EXERCISE TASK:
Quote verbatim the span of lines that begins the listing below and closes with the line containing "scene.camera = co".

A run of records:
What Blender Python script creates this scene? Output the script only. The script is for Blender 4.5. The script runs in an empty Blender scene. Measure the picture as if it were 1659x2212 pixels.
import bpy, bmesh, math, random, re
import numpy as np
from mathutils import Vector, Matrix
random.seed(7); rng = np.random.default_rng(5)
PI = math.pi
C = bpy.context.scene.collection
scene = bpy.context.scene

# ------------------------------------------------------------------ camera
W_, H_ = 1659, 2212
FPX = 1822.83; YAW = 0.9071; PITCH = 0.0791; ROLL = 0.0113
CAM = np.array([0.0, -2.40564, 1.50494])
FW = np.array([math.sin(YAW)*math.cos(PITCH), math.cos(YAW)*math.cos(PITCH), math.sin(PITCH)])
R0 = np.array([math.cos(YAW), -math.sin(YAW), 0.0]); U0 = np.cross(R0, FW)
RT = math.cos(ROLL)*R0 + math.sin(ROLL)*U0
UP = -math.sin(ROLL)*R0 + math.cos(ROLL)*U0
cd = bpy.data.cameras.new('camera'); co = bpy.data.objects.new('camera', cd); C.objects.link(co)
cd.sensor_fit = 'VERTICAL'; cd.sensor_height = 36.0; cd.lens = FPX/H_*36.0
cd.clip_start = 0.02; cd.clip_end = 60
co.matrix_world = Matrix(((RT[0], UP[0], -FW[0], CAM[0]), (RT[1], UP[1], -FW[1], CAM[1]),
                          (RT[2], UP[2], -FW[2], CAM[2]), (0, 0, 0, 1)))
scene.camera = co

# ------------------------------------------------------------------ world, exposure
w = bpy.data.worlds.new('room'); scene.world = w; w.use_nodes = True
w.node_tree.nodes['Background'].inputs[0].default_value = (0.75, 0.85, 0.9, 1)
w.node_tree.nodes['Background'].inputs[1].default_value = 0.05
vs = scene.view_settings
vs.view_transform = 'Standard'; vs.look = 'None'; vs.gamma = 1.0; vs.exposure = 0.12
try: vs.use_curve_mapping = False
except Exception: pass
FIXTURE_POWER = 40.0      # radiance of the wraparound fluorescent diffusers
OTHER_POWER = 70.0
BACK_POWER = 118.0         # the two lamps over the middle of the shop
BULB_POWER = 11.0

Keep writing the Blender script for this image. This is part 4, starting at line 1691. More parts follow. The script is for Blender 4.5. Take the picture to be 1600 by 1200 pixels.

ANSWER TO THE TASK:
What Blender Python script creates this scene? Output the script only. The script is for Blender 4.5. The script runs in an empty Blender scene. Measure the picture as if it were 1659x2212 pixels.
import bpy, bmesh, math, random, re
import numpy as np
from mathutils import Vector, Matrix
random.seed(7); rng = np.random.default_rng(5)
PI = math.pi
C = bpy.context.scene.collection
scene = bpy.context.scene

# ------------------------------------------------------------------ camera
W_, H_ = 1659, 2212
FPX = 1822.83; YAW = 0.9071; PITCH = 0.0791; ROLL = 0.0113
CAM = np.array([0.0, -2.40564, 1.50494])
FW = np.array([math.sin(YAW)*math.cos(PITCH), math.cos(YAW)*math.cos(PITCH), math.sin(PITCH)])
R0 = np.array([math.cos(YAW), -math.sin(YAW), 0.0]); U0 = np.cross(R0, FW)
RT = math.cos(ROLL)*R0 + math.sin(ROLL)*U0
UP = -math.sin(ROLL)*R0 + math.cos(ROLL)*U0
cd = bpy.data.cameras.new('camera'); co = bpy.data.objects.new('camera', cd); C.objects.link(co)
cd.sensor_fit = 'VERTICAL'; cd.sensor_height = 36.0; cd.lens = FPX/H_*36.0
cd.clip_start = 0.02; cd.clip_end = 60
co.matrix_world = Matrix(((RT[0], UP[0], -FW[0], CAM[0]), (RT[1], UP[1], -FW[1], CAM[1]),
                          (RT[2], UP[2], -FW[2], CAM[2]), (0, 0, 0, 1)))
scene.camera = co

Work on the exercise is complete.